Brief> Within the records below, reproduce without change the lines from the line that has "Model this scene" through the line that has "C = S.collection", and only those.

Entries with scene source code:
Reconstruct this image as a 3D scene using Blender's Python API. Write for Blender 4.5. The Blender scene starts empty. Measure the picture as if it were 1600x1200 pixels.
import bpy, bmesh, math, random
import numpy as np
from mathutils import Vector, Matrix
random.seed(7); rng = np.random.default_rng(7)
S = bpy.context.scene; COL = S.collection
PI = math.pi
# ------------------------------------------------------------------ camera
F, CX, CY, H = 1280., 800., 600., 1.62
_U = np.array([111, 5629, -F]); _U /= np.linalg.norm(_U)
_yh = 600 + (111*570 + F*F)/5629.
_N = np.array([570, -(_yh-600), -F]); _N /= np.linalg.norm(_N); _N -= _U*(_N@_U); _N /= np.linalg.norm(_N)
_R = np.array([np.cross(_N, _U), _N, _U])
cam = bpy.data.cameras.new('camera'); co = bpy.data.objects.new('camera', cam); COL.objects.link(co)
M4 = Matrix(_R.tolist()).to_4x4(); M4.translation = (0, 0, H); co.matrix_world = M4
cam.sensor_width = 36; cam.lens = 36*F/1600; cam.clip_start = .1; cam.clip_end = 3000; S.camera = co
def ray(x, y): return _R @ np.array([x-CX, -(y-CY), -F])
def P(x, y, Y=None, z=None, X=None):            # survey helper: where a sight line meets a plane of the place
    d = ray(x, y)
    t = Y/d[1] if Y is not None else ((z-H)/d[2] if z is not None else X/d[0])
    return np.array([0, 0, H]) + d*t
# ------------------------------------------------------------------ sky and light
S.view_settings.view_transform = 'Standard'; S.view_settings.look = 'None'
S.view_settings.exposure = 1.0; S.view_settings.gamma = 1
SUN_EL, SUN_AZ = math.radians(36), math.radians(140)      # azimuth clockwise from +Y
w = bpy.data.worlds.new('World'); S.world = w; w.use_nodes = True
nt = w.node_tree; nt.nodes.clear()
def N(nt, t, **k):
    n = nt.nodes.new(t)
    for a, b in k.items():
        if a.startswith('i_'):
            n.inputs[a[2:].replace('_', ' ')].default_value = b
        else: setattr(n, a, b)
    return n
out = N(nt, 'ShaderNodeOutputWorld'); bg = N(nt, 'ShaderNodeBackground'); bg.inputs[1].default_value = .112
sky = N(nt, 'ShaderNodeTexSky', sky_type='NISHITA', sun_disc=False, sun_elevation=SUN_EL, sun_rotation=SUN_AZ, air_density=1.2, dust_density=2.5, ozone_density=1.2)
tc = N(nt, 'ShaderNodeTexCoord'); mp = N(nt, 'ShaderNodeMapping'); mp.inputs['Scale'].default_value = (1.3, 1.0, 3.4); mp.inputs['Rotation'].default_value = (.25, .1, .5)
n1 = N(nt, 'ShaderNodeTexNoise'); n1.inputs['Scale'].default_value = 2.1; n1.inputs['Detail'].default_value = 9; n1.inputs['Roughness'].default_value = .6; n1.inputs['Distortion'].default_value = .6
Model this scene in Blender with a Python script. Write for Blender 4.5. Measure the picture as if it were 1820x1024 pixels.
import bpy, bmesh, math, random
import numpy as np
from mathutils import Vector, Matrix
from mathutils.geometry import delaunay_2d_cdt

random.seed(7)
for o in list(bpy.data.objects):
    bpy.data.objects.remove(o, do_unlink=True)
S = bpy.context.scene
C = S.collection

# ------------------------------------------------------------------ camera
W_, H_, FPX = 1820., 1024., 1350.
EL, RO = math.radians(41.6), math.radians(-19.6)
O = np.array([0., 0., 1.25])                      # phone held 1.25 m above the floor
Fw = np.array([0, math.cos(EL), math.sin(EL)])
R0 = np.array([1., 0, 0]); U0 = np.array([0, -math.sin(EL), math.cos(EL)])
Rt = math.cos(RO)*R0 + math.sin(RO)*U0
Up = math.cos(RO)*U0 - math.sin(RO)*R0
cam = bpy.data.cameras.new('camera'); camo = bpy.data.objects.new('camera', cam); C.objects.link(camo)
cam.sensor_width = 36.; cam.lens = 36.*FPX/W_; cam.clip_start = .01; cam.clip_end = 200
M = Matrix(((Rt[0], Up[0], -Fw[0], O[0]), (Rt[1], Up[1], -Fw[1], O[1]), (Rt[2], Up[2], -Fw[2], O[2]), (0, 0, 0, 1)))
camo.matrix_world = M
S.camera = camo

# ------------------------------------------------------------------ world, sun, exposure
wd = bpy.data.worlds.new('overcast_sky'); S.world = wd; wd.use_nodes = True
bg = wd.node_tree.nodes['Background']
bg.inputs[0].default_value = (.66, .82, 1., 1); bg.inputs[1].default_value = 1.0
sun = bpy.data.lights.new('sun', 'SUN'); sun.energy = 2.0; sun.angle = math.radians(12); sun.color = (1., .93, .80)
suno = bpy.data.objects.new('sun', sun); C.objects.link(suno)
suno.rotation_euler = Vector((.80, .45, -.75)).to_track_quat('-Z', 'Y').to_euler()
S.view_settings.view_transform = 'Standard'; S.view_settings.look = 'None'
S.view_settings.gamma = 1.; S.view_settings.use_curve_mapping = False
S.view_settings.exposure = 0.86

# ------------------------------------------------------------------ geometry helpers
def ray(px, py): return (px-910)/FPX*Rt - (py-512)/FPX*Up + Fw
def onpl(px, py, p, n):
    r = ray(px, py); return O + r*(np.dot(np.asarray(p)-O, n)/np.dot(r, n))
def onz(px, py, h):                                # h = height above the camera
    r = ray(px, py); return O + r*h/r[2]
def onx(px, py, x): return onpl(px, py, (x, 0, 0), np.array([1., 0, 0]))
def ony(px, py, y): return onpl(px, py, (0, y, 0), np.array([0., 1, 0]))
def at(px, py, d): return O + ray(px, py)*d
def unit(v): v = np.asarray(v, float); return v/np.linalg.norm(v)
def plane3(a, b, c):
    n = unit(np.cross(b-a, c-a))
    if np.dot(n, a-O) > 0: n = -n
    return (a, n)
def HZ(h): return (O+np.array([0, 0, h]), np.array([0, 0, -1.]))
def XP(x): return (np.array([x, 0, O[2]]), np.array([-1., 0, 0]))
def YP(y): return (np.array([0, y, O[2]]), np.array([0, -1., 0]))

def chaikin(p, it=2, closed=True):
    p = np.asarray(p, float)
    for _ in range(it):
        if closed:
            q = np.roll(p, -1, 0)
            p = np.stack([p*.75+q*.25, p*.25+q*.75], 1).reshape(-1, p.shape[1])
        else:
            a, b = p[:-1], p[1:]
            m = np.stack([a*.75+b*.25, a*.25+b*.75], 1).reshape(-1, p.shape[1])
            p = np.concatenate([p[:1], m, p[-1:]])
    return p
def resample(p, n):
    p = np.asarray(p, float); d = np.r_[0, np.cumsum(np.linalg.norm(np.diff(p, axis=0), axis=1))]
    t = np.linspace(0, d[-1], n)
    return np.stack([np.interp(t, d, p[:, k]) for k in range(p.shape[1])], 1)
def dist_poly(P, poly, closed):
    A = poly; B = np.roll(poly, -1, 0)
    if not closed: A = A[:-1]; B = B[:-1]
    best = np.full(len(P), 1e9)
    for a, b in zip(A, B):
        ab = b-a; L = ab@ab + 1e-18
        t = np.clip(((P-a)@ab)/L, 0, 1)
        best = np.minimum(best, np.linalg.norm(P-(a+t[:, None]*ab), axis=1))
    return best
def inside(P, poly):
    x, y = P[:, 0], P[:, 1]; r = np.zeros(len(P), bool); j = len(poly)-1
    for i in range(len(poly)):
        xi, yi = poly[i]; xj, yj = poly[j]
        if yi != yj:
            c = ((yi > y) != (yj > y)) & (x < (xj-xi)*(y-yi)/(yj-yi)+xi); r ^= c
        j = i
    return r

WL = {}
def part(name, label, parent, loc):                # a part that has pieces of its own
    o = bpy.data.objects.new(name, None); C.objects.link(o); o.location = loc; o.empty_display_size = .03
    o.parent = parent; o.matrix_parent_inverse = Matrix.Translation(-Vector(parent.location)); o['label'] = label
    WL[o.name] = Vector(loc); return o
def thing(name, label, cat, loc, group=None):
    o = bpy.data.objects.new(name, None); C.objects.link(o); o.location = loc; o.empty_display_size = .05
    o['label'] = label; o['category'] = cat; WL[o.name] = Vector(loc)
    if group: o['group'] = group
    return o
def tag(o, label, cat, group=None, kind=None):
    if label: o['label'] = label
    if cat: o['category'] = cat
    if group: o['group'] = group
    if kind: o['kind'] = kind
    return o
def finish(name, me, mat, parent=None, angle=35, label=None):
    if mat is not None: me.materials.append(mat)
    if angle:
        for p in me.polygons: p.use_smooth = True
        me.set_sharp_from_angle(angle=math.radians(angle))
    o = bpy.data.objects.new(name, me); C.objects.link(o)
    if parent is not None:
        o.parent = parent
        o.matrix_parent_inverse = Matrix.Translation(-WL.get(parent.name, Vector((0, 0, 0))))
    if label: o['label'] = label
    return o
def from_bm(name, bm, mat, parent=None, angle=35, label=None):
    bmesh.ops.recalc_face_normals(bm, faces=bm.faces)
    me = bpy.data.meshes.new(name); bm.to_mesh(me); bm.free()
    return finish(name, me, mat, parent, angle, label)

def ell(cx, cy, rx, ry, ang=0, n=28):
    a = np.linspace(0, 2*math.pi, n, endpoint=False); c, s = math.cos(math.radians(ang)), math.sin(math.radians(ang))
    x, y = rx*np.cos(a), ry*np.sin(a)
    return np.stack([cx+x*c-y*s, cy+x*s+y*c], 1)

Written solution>
Model this scene in Blender with a Python script. Write for Blender 4.5. Measure the picture as if it were 1820x1024 pixels.
import bpy, bmesh, math, random
import numpy as np
from mathutils import Vector, Matrix
from mathutils.geometry import delaunay_2d_cdt

random.seed(7)
for o in list(bpy.data.objects):
    bpy.data.objects.remove(o, do_unlink=True)
S = bpy.context.scene
C = S.collection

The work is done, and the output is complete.